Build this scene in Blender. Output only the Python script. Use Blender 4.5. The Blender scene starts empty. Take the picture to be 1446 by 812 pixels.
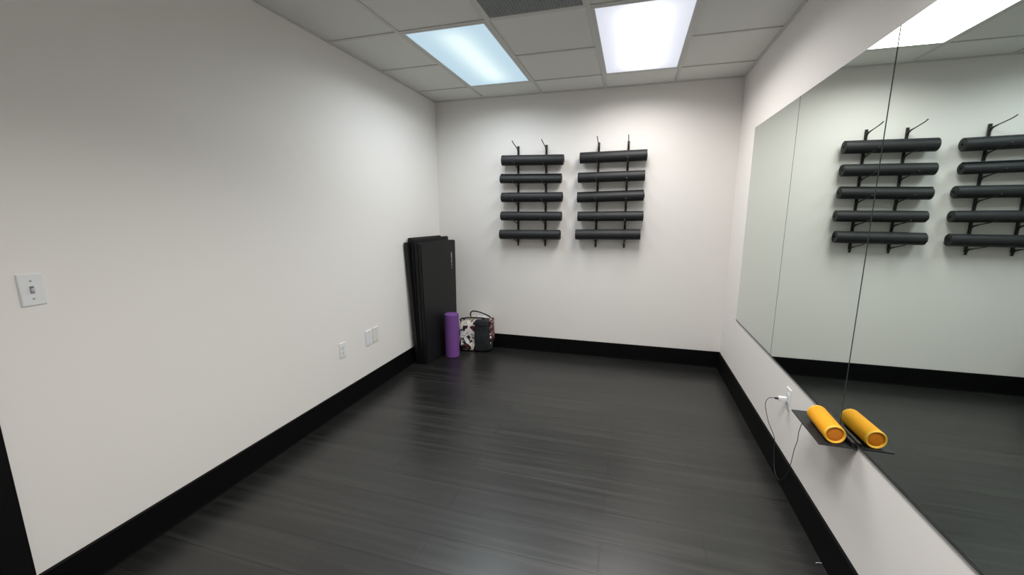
import bpy, bmesh, math, random
from mathutils import Vector, Matrix
random.seed(7)
scn = bpy.context.scene
C = scn.collection
W, D, H = 2.9264, 4.0964, 2.6313
YB = -1.7                      # wall behind the camera
T = .6096
X0, Y0 = .5404, .3842          # first ceiling grid line from the left wall / from the back wall
MX = W - .006                  # mirror face
BBH, BBT = .162, .012

# ------------------------------------------------------------------ materials
def lin(c):
    return tuple((v/12.92 if v <= .04045 else ((v+.055)/1.055)**2.4) for v in [x/255 for x in c])
def mat(name, col=(128,128,128), rough=.5, metal=0, spec=.5):
    m = bpy.data.materials.new(name); m.use_nodes = True
    b = m.node_tree.nodes['Principled BSDF']
    b.inputs['Base Color'].default_value = (*lin(col), 1)
    b.inputs['Roughness'].default_value = rough
    b.inputs['Metallic'].default_value = metal
    b.inputs['Specular IOR Level'].default_value = spec
    return m, m.node_tree, b
def noise_bump(nt, b, scale, strength, dist=.001, detail=3, vec=None):
    n = nt.nodes.new('ShaderNodeTexNoise'); n.inputs['Scale'].default_value = scale; n.inputs['Detail'].default_value = detail
    tc = nt.nodes.new('ShaderNodeTexCoord')
    mp = nt.nodes.new('ShaderNodeMapping')
    if vec: mp.inputs['Scale'].default_value = vec
    nt.links.new(tc.outputs['Object'], mp.inputs[0]); nt.links.new(mp.outputs[0], n.inputs['Vector'])
    u = nt.nodes.new('ShaderNodeBump'); u.inputs['Strength'].default_value = strength; u.inputs['Distance'].default_value = dist
    nt.links.new(n.outputs['Fac'], u.inputs['Height']); nt.links.new(u.outputs[0], b.inputs['Normal'])
    return n, mp
def ramp(nt, fac, stops, interp='LINEAR'):
    r = nt.nodes.new('ShaderNodeValToRGB'); r.color_ramp.interpolation = interp
    e = r.color_ramp.elements
    while len(e) < len(stops): e.new(.5)
    for i, (p, c) in enumerate(stops):
        e[i].position = p; e[i].color = (*c, 1)
    nt.links.new(fac, r.inputs[0]); return r

WALL, nt, b = mat('warm_white_paint', (235,231,227), .62, spec=.3); noise_bump(nt, b, 260, .12, .0006)
TILE, nt, b = mat('ceiling_tile', (222,222,219), .95, spec=.1)
n, _ = noise_bump(nt, b, 420, .5, .001, 5)
r = ramp(nt, n.outputs['Fac'], [(.3, lin((214,214,210))), (.5, lin((225,225,221)))]); nt.links.new(r.outputs[0], b.inputs['Base Color'])
GRID, *_ = mat('grid_paint', (205,204,200), .5)
BB, nt, b = mat('black_rubber_base', (6,6,7), .6, spec=.12)
BLK, *_ = mat('black_steel', (14,14,15), .45)
DOORM, *_ = mat('black_door_paint', (8,8,9), .5, spec=.2)
WHT, *_ = mat('white_plastic', (228,229,230), .35)
WHT2, *_ = mat('painted_plate', (224,222,216), .45)
SLOTG, *_ = mat('grey_slot', (110,110,110), .6)
SLOT, *_ = mat('dark_slot', (30,30,30), .6)
SCREW, *_ = mat('screw_metal', (178,178,178), .4, .3)
FOAM, nt, b = mat('black_mat_rubber', (26,27,29), .55, spec=.45); noise_bump(nt, b, 500, .25, .0008)
VINYL, nt, b = mat('black_vinyl', (18,18,19), .5, spec=.4); noise_bump(nt, b, 300, .15, .0006)
VINYLD, *_ = mat('black_vinyl_edge', (9,9,9), .6, spec=.3)
LOGO, *_ = mat('grey_print', (150,150,152), .5)
PURPLE, nt, b = mat('purple_foam', (112,66,140), .75, spec=.3)
n, _ = noise_bump(nt, b, 350, .5, .001)
r = ramp(nt, n.outputs['Fac'], [(.35, lin((106,64,132))), (.65, lin((130,84,156)))]); nt.links.new(r.outputs[0], b.inputs['Base Color'])
YEL, nt, b = mat('yellow_mesh_fabric', (228,156,26), .7, spec=.3)
noise_bump(nt, b, 900, .5, .0006)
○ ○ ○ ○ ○
Give every line back word for word and leave the pictures out.

• _Result_:
Build this scene in Blender. Output only the Python script. Use Blender 4.5. The Blender scene starts empty. Take the picture to be 1446 by 812 pixels.
import bpy, bmesh, math, random
from mathutils import Vector, Matrix
random.seed(7)
scn = bpy.context.scene
C = scn.collection
W, D, H = 2.9264, 4.0964, 2.6313
YB = -1.7                      # wall behind the camera
T = .6096
X0, Y0 = .5404, .3842          # first ceiling grid line from the left wall / from the back wall
MX = W - .006                  # mirror face
BBH, BBT = .162, .012

# ------------------------------------------------------------------ materials
def lin(c):
    return tuple((v/12.92 if v <= .04045 else ((v+.055)/1.055)**2.4) for v in [x/255 for x in c])
def mat(name, col=(128,128,128), rough=.5, metal=0, spec=.5):
    m = bpy.data.materials.new(name); m.use_nodes = True
    b = m.node_tree.nodes['Principled BSDF']
    b.inputs['Base Color'].default_value = (*lin(col), 1)
    b.inputs['Roughness'].default_value = rough
    b.inputs['Metallic'].default_value = metal
    b.inputs['Specular IOR Level'].default_value = spec
    return m, m.node_tree, b
def noise_bump(nt, b, scale, strength, dist=.001, detail=3, vec=None):
    n = nt.nodes.new('ShaderNodeTexNoise'); n.inputs['Scale'].default_value = scale; n.inputs['Detail'].default_value = detail
    tc = nt.nodes.new('ShaderNodeTexCoord')
    mp = nt.nodes.new('ShaderNodeMapping')
    if vec: mp.inputs['Scale'].default_value = vec
    nt.links.new(tc.outputs['Object'], mp.inputs[0]); nt.links.new(mp.outputs[0], n.inputs['Vector'])
    u = nt.nodes.new('ShaderNodeBump'); u.inputs['Strength'].default_value = strength; u.inputs['Distance'].default_value = dist
    nt.links.new(n.outputs['Fac'], u.inputs['Height']); nt.links.new(u.outputs[0], b.inputs['Normal'])
    return n, mp
def ramp(nt, fac, stops, interp='LINEAR'):
    r = nt.nodes.new('ShaderNodeValToRGB'); r.color_ramp.interpolation = interp
    e = r.color_ramp.elements
    while len(e) < len(stops): e.new(.5)
    for i, (p, c) in enumerate(stops):
        e[i].position = p; e[i].color = (*c, 1)
    nt.links.new(fac, r.inputs[0]); return r

WALL, nt, b = mat('warm_white_paint', (235,231,227), .62, spec=.3); noise_bump(nt, b, 260, .12, .0006)
TILE, nt, b = mat('ceiling_tile', (222,222,219), .95, spec=.1)
n, _ = noise_bump(nt, b, 420, .5, .001, 5)
r = ramp(nt, n.outputs['Fac'], [(.3, lin((214,214,210))), (.5, lin((225,225,221)))]); nt.links.new(r.outputs[0], b.inputs['Base Color'])
GRID, *_ = mat('grid_paint', (205,204,200), .5)
BB, nt, b = mat('black_rubber_base', (6,6,7), .6, spec=.12)
BLK, *_ = mat('black_steel', (14,14,15), .45)
DOORM, *_ = mat('black_door_paint', (8,8,9), .5, spec=.2)
WHT, *_ = mat('white_plastic', (228,229,230), .35)
WHT2, *_ = mat('painted_plate', (224,222,216), .45)
SLOTG, *_ = mat('grey_slot', (110,110,110), .6)
SLOT, *_ = mat('dark_slot', (30,30,30), .6)
SCREW, *_ = mat('screw_metal', (178,178,178), .4, .3)
FOAM, nt, b = mat('black_mat_rubber', (26,27,29), .55, spec=.45); noise_bump(nt, b, 500, .25, .0008)
VINYL, nt, b = mat('black_vinyl', (18,18,19), .5, spec=.4); noise_bump(nt, b, 300, .15, .0006)
VINYLD, *_ = mat('black_vinyl_edge', (9,9,9), .6, spec=.3)
LOGO, *_ = mat('grey_print', (150,150,152), .5)
PURPLE, nt, b = mat('purple_foam', (112,66,140), .75, spec=.3)
n, _ = noise_bump(nt, b, 350, .5, .001)
r = ramp(nt, n.outputs['Fac'], [(.35, lin((106,64,132))), (.65, lin((130,84,156)))]); nt.links.new(r.outputs[0], b.inputs['Base Color'])
YEL, nt, b = mat('yellow_mesh_fabric', (228,156,26), .7, spec=.3)
noise_bump(nt, b, 900, .5, .0006)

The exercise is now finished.